→ Exercise aim:
In the listing below, locate the lines bearing the word "from". Copy every one of them.

→ Provided data:
________________________

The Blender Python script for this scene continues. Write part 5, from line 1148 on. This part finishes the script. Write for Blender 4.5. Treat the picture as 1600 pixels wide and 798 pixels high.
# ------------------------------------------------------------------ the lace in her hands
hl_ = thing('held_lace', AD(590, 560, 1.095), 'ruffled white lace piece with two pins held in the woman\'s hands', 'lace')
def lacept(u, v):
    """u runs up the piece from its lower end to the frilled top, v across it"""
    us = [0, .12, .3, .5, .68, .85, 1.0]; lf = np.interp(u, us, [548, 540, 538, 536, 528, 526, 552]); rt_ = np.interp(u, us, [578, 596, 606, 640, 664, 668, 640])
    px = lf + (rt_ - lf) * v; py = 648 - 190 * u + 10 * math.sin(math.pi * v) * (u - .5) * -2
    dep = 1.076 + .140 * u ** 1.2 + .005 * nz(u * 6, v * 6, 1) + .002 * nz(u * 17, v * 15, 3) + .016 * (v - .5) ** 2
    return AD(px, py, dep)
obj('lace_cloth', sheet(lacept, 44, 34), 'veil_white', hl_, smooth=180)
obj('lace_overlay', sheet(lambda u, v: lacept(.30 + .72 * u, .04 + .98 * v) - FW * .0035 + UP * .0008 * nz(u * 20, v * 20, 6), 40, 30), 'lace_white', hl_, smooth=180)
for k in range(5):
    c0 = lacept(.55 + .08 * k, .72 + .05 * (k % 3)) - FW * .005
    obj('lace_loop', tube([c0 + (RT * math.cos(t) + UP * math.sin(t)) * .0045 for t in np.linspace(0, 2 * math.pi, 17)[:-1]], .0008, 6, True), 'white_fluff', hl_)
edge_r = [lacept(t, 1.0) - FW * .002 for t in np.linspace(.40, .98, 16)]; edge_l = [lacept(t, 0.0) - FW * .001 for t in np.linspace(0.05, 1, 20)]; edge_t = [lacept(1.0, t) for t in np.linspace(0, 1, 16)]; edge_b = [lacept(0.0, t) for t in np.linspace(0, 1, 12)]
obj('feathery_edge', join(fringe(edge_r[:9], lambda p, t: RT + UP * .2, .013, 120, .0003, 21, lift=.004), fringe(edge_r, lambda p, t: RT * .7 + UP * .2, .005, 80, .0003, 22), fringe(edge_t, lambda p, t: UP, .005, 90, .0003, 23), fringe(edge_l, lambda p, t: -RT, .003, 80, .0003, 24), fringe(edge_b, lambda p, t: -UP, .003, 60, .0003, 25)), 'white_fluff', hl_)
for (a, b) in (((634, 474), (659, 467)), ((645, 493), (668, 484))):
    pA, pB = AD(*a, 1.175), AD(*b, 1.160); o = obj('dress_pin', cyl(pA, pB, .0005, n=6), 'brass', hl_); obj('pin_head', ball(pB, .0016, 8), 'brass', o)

________________________

→ Response below:
The Blender Python script for this scene continues. Write part 5, from line 1148 on. This part finishes the script. Write for Blender 4.5. Treat the picture as 1600 pixels wide and 798 pixels high.
    """u runs up the piece from its lower end to the frilled top, v across it"""